Un primer trabajo a realizar a nivel social es tomar conciencia sobre la dignidad de las lenguas y sus hablantes. Es un derecho poder comunicarnos en la lengua materna y acceder así a la cultura. Luego, es necesario hacer uso de nuestra lengua, hablarla, leerla, escribirla y exponerla con convicción en todos los espacios de comunicación donde sea culturalmente pertinente. A la vez, es esencial construir a través de ella —mensajes, poemas, cantos, música—, ya que las lenguas se sitúan en espacios amplios del saber que van desde el ámbito cotidiano al social, cultural, literario, científico y espiritual.
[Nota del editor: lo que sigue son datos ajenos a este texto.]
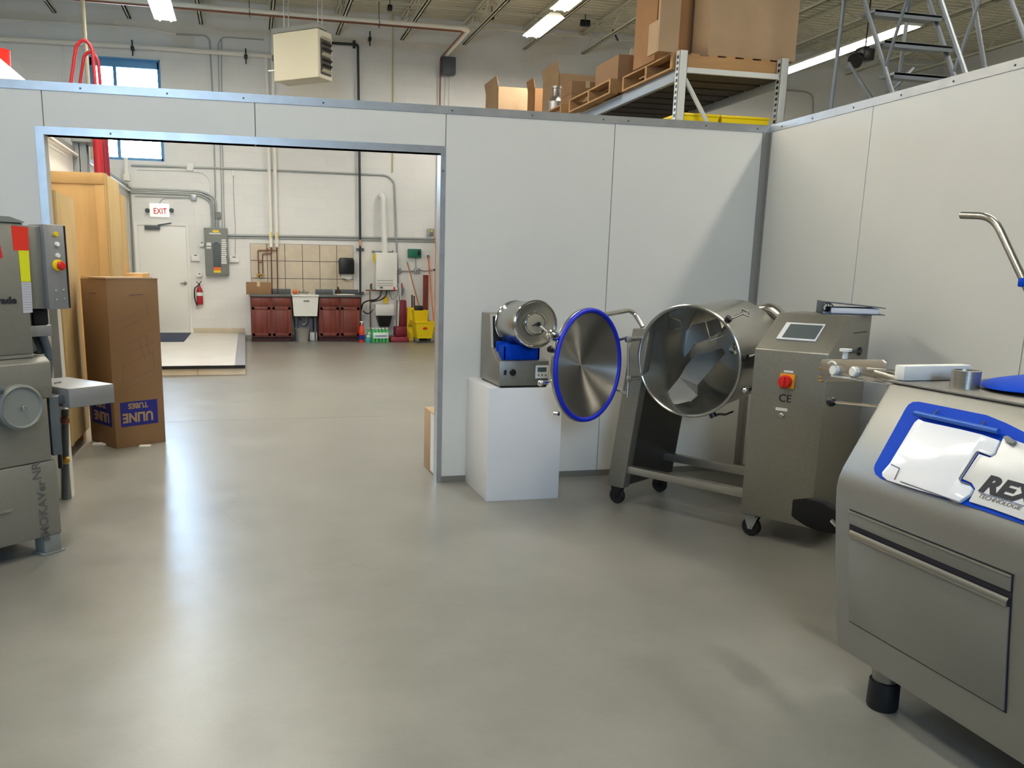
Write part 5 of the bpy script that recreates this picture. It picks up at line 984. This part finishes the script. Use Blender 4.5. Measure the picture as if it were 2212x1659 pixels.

Lo ideal en una sociedad es desarrollarse en el marco de un pluralismo cultural y lingüístico. Esto la hará más equilibrada y diversa, pues las lenguas son representaciones del mundo. La mejor forma de transmitir los saberes de una cultura es a través de su propia lengua, puesto que allí se encuentran su gramática y sus códigos lingüísticos y culturales. A esto se suma la ideología que carga cada una, pues todas representan una lógica de pensamiento. No será lo mismo enseñar la cultura de un pueblo con una lengua que no le pertenece. Por citar un ejemplo desde el mapudungun, si pensamos en la clásica canción infantil “Caballito blanco”, no se podría decir “tengo, tengo, tengo, y tú no tienes nada”, ya que no es una lógica representativa del mundo mapuche, donde existe el kelluwun, es decir, una colaboración mutua y un sentido de colectividad culturalmente establecido. Lo mismo se podría decir respecto de la enseñanza de la lectura en castellano: mientras más significativos sean los ejemplos para enseñar, mayores serán los aprendizajes para la vida, pues los niños podrán asociar, comparar, inferir. 

Mantener vivas las lenguas no es una tarea sencilla; para conseguirlo es necesario generar conciencia, enseñarlas, practicarlas y crear a través de ellas. Solo así es posible evitar un debilitamiento del sentido de pertenencia y la identidad cultural de un pueblo.